REPUBLIKA.CO.ID, JAKARTA -- Lembaga Perlindungan Saksi dan Korban (LPSK) meminta anggaran tambahan kepada pemerintah untuk menangani para korban pelanggaran HAM berat. Hal ini disampaikan Ketua LPSK Abdul Haris Semendawai saat bertemu Presiden Joko Widodo (Jokowi) di Istana Presiden, Jakarta.
"Jadi kami membutuhkan dukungan pemerintah baik anggaran, SDM supaya para korban dapat segera merasakan pemerintah saat ini memiliki kepedulian dan ingin menyelesaikan problem pelanggaran HAM berat ini," ujar Abdul Haris di Kompleks Istana Kepresidenan, Jakarta, Jumat (8/6).
Menurut dia, saat ini LPSK belum dapat memberikan pelayanan maksimal kepada para korban kasus pelanggaran HAM berat. Ia menyebut hanya beberapa korban saja yang telah tertangani dan mendapatkan pelayanan LPSK seperti layanan medis, psikologi, psikososial, dan kompensasi.
"Setidaknya ada peristiwa 65-66, Tanjung Priok, Talang Sari, penghilangan orang secara paksa, petrus, mei trisakti semanggi. Memang anggarannya sebenarnya tidak terlalu banyak, mungkin beberapa milyar saja sudah mencukupi untuk layanan tadi," jelasnya.
Selain dukungan anggaran dari Kementerian Keuangan, LPSK juga meminta dukungan dari kementerian lainnya seperti Kementerian Sosial, Kementerian Kesehatan, dan Kementerian Tenaga Kerja untuk memberikan pemenuhan hak kepada korban. Selain itu, LPSK juga mengusulkan agar terdapat koordinasi antar kementerian terkait. Menurutnya, Presiden Jokowi pun merespon baik permintaan LPSK tersebut.
"Beliau setuju, tapi kita akan menunggu nanti seperti apa realisasinya, tapi beliau sangat memberikan perhatian yang baik," tambahnya.

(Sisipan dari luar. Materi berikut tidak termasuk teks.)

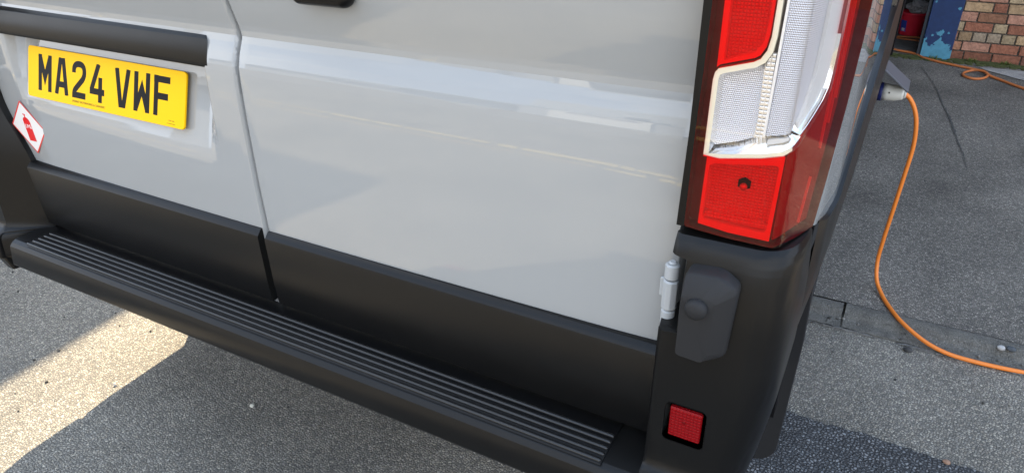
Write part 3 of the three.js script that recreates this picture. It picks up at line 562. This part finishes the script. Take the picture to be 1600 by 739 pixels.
for (const sg of [1, -1]) {
  const L = new THREE.Group(); L.name = 'tail_light'; L.position.x = sg > 0 ? 0 : -.05; L.userData.label = sg > 0 ? 'right tail light, red and clear' : 'left tail light'; van.add(L);
  const T = 1.46;
  const outer = roundPoly([[-.0035, .8995], [.051, .8945], [.1074, .8929], [.1536, .8915], [.2055, .8895], [.2172, .9513], [.2311, 1.0477], [.2384, 1.1292], [.24, 1.2], [.24, T], [.004, T], [.001, 1.1785], [0, 1.1105], [-.002, 1.0267]], [.004, 0, 0, 0, .006, 0, 0, 0, 0, .02, .01, 0, 0, 0], 4);
  const creamL = [[.0101, 1.0], [.0110, 1.092], [.0125, 1.1004], [.0163, 1.1055], [.0531, 1.1165], [.0600, 1.1205], [.0655, 1.130], [.0679, 1.1447], [.0684, 1.1831], [.0684, T - .03]];
  const creamI = [[.0160, 1.0024], [.0172, 1.0934], [.0190, 1.098], [.022, 1.1000], [.0565, 1.1105], [.0655, 1.1165], [.0716, 1.1281], [.0737, 1.1452], [.0740, 1.1834], [.0740, T - .03]];
  const right = [[.182, T - .03], [.1812, 1.25], [.1808, 1.1761], [.1805, 1.1429], [.1790, 1.0996], [.1765, 1.0777], [.1671, 1.0630], [.1511, 1.0500], [.1377, 1.0385], [.1256, 1.0279], [.1130, 1.0195], [.1009, 1.0128], [.0774, 1.0062], [.0305, .9979]];
  const clear = [...creamL, ...right];
  part('light_housing', lightPatch(outer, -.05, -.024, sg), std({ color: lin(.10, .09, .09), roughness: .6 }), L);
  part('red_lens', lightPatch(outer, 0, 0, sg, { hole: clear }), M.redLens, L);
  { const n = outer.length, rows = [0, -.012, -.024].map((d) => outer.map(([s, y]) => { const [x, z] = lightWall(s, d); return [sg * x, y, z]; })); part('lens_rim', fromGrid(rows, { closeU: true }), std({ color: lin(.09, .004, .006), roughness: .3 }), L); }
  part('lens_flange', lightPatch(roundPoly([[-.0135, .8985], [-.0038, .8985], [-.0022, 1.0267], [-.0002, 1.1105], [.0008, 1.1785], [.0035, T], [-.008, T], [-.0095, 1.03]], .001, 2), -.03, -.001, sg), M.blackSmooth, L);
  part('clear_lens', lightPatch(clear, .0006, .0006, sg), M.clearLens, L);
  // chrome and cream surrounds of the clear chamber
  part('bezel', lightPatch([...creamL, ...creamI.slice().reverse()], -.012, -.0015, sg), M.bezel, L);
  const trayTop = [[.0160, 1.0085], [.0466, 1.0183], [.0745, 1.0300], [.1179, 1.0385], [.1250, 1.0415]];
  part('chrome_tray', lightBevel([[.0160, 1.0018], [.0305, 1.0030], [.0774, 1.0110], [.0985, 1.0170], [.1115, 1.0240], [.1250, 1.0345]], -.0020, [[.0165, 1.0085], [.0466, 1.0170], [.0745, 1.0290], [.0950, 1.0340], [.1100, 1.0370], [.1250, 1.0415]], -.0215, sg), M.chrome, L);
  part('tray_window', lightPatch(roundPoly([[.0800, 1.0205], [.1060, 1.0290], [.1075, 1.0335], [.0800, 1.0270]], .0015, 3), -.0145, -.0085, sg), M.frost, L);
  part('chrome_edge', lightBevel([[.0160, 1.0040], [.0172, 1.0934], [.0190, 1.0975], [.022, 1.1000], [.0390, 1.1050], [.0565, 1.1105], [.0640, 1.1140]], -.0025, [[.0200, 1.0100], [.0212, 1.0890], [.0225, 1.0920], [.0260, 1.0945], [.0400, 1.0985], [.0540, 1.1030], [.0635, 1.1060]], -.0130, sg), M.chrome, L);
  part('chrome_edge', lightBevel([[.1250, 1.0365], [.1377, 1.0440], [.1511, 1.0540], [.1660, 1.0670], [.1755, 1.0810], [.1785, 1.1000], [.1800, 1.1400]], -.0025, [[.1180, 1.0410], [.1300, 1.0510], [.1430, 1.0600], [.1580, 1.0740], [.1700, 1.0880], [.1755, 1.1050], [.1796, 1.1400]], -.0130, sg), M.chrome, L);
  part('bezel', lightPatch([[.0103, .9972], [.0305, .9982], [.0774, 1.0065], [.1009, 1.0131], [.1125, 1.0198], [.111, 1.0240], [.0985, 1.0172], [.0774, 1.0112], [.0305, 1.0032], [.0160, 1.0020], [.0103, 1.0]], -.012, -.0015, sg), M.bezel, L);
  part('chrome_edge', lightPatch([[.1256, 1.0283], [.1377, 1.0389], [.1511, 1.0504], [.1671, 1.0634], [.1762, 1.0780], [.1700, 1.0800], [.1620, 1.0680], [.1470, 1.0560], [.1340, 1.0455], [.1252, 1.0365]], -.02, -.003, sg), M.chrome, L);
  part('reflector_panel', lightPatch([[.0160, 1.0085], [.0172, 1.0934], [.022, 1.1000], [.0565, 1.1105], [.0640, 1.1120], [.0650, 1.05], [.064, 1.0260], [.0466, 1.0183]], -.023, -.013, sg, { pitch: 26 }), M.hex, L);
  part('lens_grid', lightPatch([[.0640, 1.0262], [.0652, 1.05], [.0642, 1.1125], [.0712, 1.1262], [.0745, 1.1262], [.0740, 1.0300]], -.023, -.010, sg, { pitch: 25 }), M.square, L);
  part('divider', lightPatch([[.0742, 1.030], [.0756, 1.1025], [.0776, 1.18], [.0776, T - .03], [.0800, T - .03], [.0800, 1.18], [.0785, 1.1025], [.0768, 1.032]], -.023, -.0045, sg), M.silver, L);
  part('reflector_panel', lightPatch([[.0770, 1.0300], [.0790, 1.1025], [.0802, 1.18], [.0802, T - .03], [.1520, T - .03], [.1520, 1.1801], [.1505, 1.1401], [.1463, 1.099], [.1361, 1.0684], [.1250, 1.0500], [.1179, 1.0395]], -.023, -.011, sg, { pitch: 26 }), M.hex, L);
  part('frosted_band', lightPatch([[.1523, T - .03], [.1523, 1.1801], [.1508, 1.1401], [.1466, 1.099], [.1364, 1.0684], [.1253, 1.0502], [.1258, 1.0420], [.1340, 1.0460], [.1470, 1.0565], [.1620, 1.0685], [.1700, 1.0805], [.1765, 1.0783], [.1790, 1.0996], [.1805, 1.1429], [.1812, 1.25], [.182, T - .03]], -.023, -.007, sg), M.frost, L);
  // red chambers
  const back = [[.0122, .9045], [.0140, .9965], [.0305, .9965], [.0774, 1.0045], [.1009, 1.0112], [.1050, 1.010], [.1020, .8985], [.051, .8995]];
  const pocket = roundPoly([[.0165, .9115], [.0180, .9875], [.0985, .9985], [.0955, .9085], [.055, .9095]], .006, 3);
  part('red_chamber', lightPatch(back, -.022, -.006, sg, { hole: pocket }), M.redback, L);
  part('prism_plate', lightPatch(pocket, -.0235, -.017, sg, { pitch: 30 }), M.redgrid, L);
  part('prism_plate', lightPatch(roundPoly([[.018, .9125], [.0955, .9105], [.0958, .918], [.075, .9235], [.055, .9245], [.035, .9225], [.018, .921]], .002, 3), -.017, -.012, sg, { pitch: 30 }), M.redgrid, L);
  { const [x, z] = lightWall(.0605, -.0165); const g = new THREE.CylinderGeometry(.0085, .0085, .003, 6); g.rotateX(Math.PI / 2); g.translate(sg * x, .9645, z); part('bulb_hole', g, M.dark, L);
    const b = new THREE.SphereGeometry(.0048, 16, 12); b.translate(sg * x, .9620, z + .004); part('bulb', b, std({ color: lin(.55, .55, .55), metalness: .5, roughness: .2 }), L); }
  const up = [[.0125, 1.0], [.0128, 1.105], [.0165, 1.1085], [.0531, 1.1195], [.0585, 1.123], [.0635, 1.1325], [.0655, 1.147], [.0660, 1.19], [.0660, T - .03], [.0150, T - .03], [.0128, 1.18]].slice(1);
  const upPocket = roundPoly([[.0195, 1.113], [.0335, 1.119], [.0530, 1.1262], [.0600, 1.138], [.0625, 1.1597], [.0630, 1.30], [.0205, 1.30], [.0195, 1.18]], .002, 3);
  part('red_chamber', lightPatch(up, -.022, -.006, sg, { hole: upPocket }), M.redback, L);
  part('prism_plate', lightPatch(upPocket, -.0235, -.018, sg, { pitch: 32 }), M.redgrid, L);
  // the side of the lamp: ribs behind dark red
  for (const [s0, s1, y0] of [[.192, .197, 1.0], [.201, .2035, 1.03], [.207, .212, 1.06]]) part('lens_rib', lightPatch([[s0, y0], [s0 + .0016, y0], [s0 + .0056, T - .05], [s0 + .004, T - .05]], -.0082, -.005, sg), M.silver, L);
  part('lens_rib', lightPatch([[.172, .905], [.1735, .905], [.184, .965], [.1825, .965]], -.0082, -.005, sg), M.silver, L);
  part('side_plate', lightPatch([[.1085, .900], [.1095, 1.009], [.1256, 1.023], [.150, 1.045], [.178, 1.072], [.184, 1.3], [.232, 1.3], [.222, 1.05], [.200, .900]], -.0236, -.0085, sg), std({ color: lin(.22, .19, .19), roughness: .45, metalness: .2 }), L);
}
for (const s of [1, -1]) part('light_gap', box(.05, 1.4, .02, 0, s > 0 ? .822 : -.872, 1.58, -.052), M.dark);
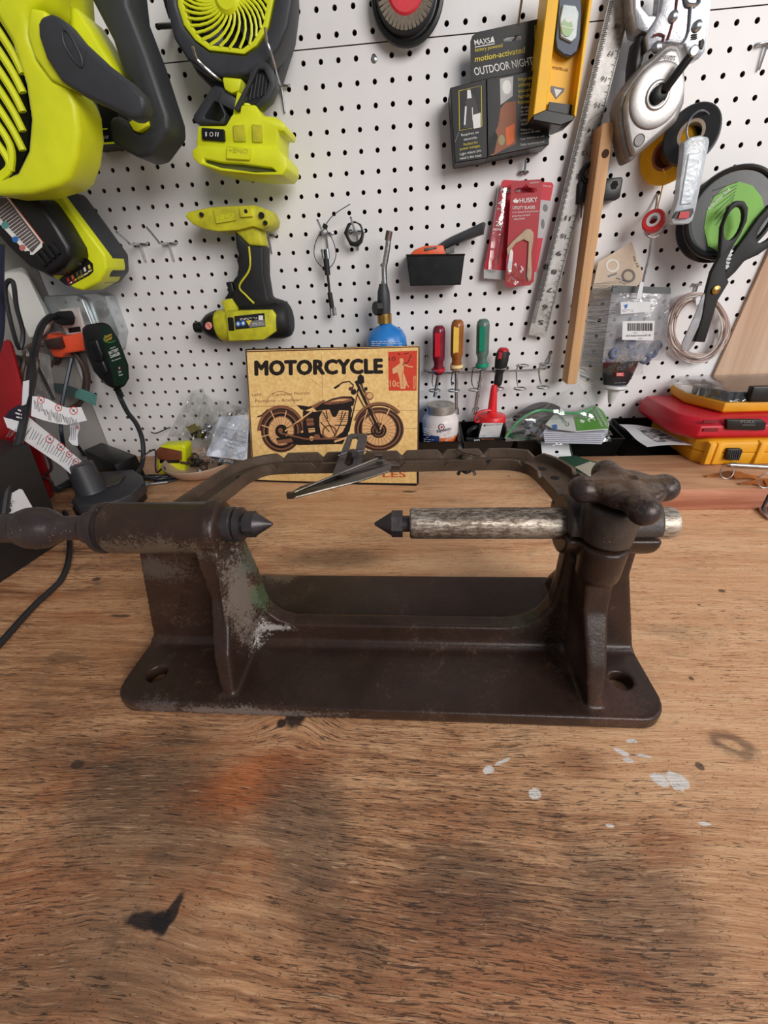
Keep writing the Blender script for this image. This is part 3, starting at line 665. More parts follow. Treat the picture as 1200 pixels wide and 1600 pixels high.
pr.scribble(375, 497, 402, 501, 2, white_ink, -2, .7); pr.scribble(394, 504, 412, 509, 2, white_ink, -1, .7); pr.rect(404, 493, 411, 500, white_ink).build('rating_label', T)
pr = Print(at(326, 509, y=-.0785)); pr.ell(326, 509, 5.5, 6, mat('pink_sticker', (225, 150, 140), .6)).line([(324, 505), (329, 513)], 1.3, red_ink).build('warning_sticker', T)
hook(365, 362, 350, 352, 'short wire hook at the left of the impact driver foot', False)
hook(420, 367, 402, 345, 'wire hook at the right holding the impact driver by its foot')
# --- handheld fan
T = thing('clamp_fan', 'green and grey clamp fan without battery hanging at the top left of the middle', 'fan', at(360, 120, y=-.03)); Y = -.10
rim_o = [(256, -40), (260, 10), (270, 58), (292, 92), (318, 112), (345, 120), (385, 118), (412, 104), (436, 74), (450, 40), (458, -10), (456, -60), (430, -120), (355, -150), (280, -120)]
in_o = [(272, -40), (276, 8), (286, 40), (304, 64), (326, 80), (382, 86), (402, 72), (420, 42), (430, -10), (424, -60), (400, -100), (355, -118), (300, -95)]
rim_b = [(262, -40), (268, 10), (282, 62), (305, 100), (345, 140), (400, 150), (432, 105), (452, 40), (458, -10), (456, -60), (430, -120), (355, -150), (280, -120)]
MB().wp(rim_o, Y, .035, [in_o]).bevel(.004, 3).build('front_rim', dark_pl, T)
MB().wp([(x, y+12) for x, y in rim_b], Y+.035, .04).bevel(.008, 3).build('rear_shell', dark_pl, T)
in_i = [(355+(x-355)*.86, -18+(y+18)*.90) for x, y in in_o]
MB().wp([(355+(x-355)*.985, -18+(y+18)*.985) for x, y in in_o], Y+.004, .012, [in_i]).bevel(.0015, 2).build('grille_ring', lime, T)
MB().wp(in_o, Y+.022, .004).build('fan_cavity', mat('cavity_black', (10, 10, 9), .8), T)
cx, cy = 352, -8
pp = catmull([V((*q, 0)) for q in in_i], 8, True)
for i in range(34):
    a = 2*math.pi*i/34; d = V((math.cos(a+.75), math.sin(a+.75), 0))
    best = max(pp, key=lambda q: (V((q.x-cx, q.y-cy, 0)).normalized()).dot(d)); rr = (V((best.x-cx, best.y-cy, 0))).length
    path = []
    for j in range(7):
        f = j/6; aa = a + .75*f**1.1; r = 14 + (rr-14)*f; path.append(at(cx+r*math.cos(aa), cy+r*math.sin(aa), y=Y+.004))
    MB().tube(path, .0010, 5, flat=1.6).build('grille_vane', lime, T)
MB().lathe(at(cx, cy, y=Y), (0, 1, 0), [(0, 0), (0, .012), (.003, .0155), (.01, .0155)], 32).build('hub_cap', lime, T)
for k in range(5):
    a = 2*math.pi*k/5; c0 = at(cx, cy, y=Y+.014)
    MB().sheet(lambda u, v: (c0.x+(.02+.06*u)*math.cos(a+.5*v+u*.3), c0.y+.008*(v-.5), c0.z+(.02+.06*u)*math.sin(a+.5*v+u*.3)), 6, 4, .0012).build('fan_blade', black_pl, T)
MB().wp([(346, 119), (378, 122), (374, 142), (362, 146), (350, 140)], -.100, .03).wp([(370, 140), (392, 160), (392, 182), (362, 182)], -.098, .035).bevel(.003, 2).build('neck', lime, T)
MB().wp([(346, 108), (352, 104), (374, 106), (380, 112), (378, 122), (348, 121)], -.08, .04).bevel(.002, 2).build('neck_collar', dark_pl, T)
MB().wp([(301, 181), (330, 136), (336, 132), (347, 136), (372, 156), (365, 173), (346, 163), (353, 178), (350, 194), (308, 194), (302, 188)], -.095, .045, [[(334, 158), (318, 184), (346, 190), (349, 178), (341, 160)]]).bevel(.0025, 2).build('clamp_handle', dark_pl, T)
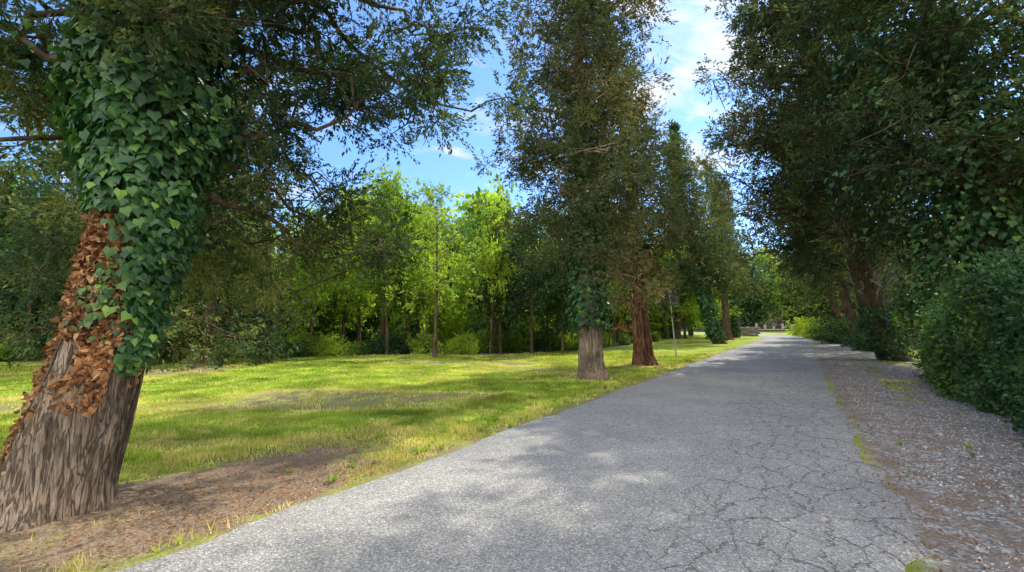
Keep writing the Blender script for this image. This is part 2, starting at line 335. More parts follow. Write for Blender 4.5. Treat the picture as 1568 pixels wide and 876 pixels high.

Lebih lanjut, Abdul Haris juga mengapresiasi langkah Presiden Jokowi menerima kehadiran para korban kasus pelanggaran HAM di Istana. Menurut dia, Jokowi ingin agar terdapat langkah maju dalam penyelesaian kasus ini baik dari Kejaksaan, Kemenkum HAM, dan Komnas HAM. LPSK berharap, langkah penyelesaian kasus pelanggaran HAM berat dapat segera dilakukan dengan cara realistis.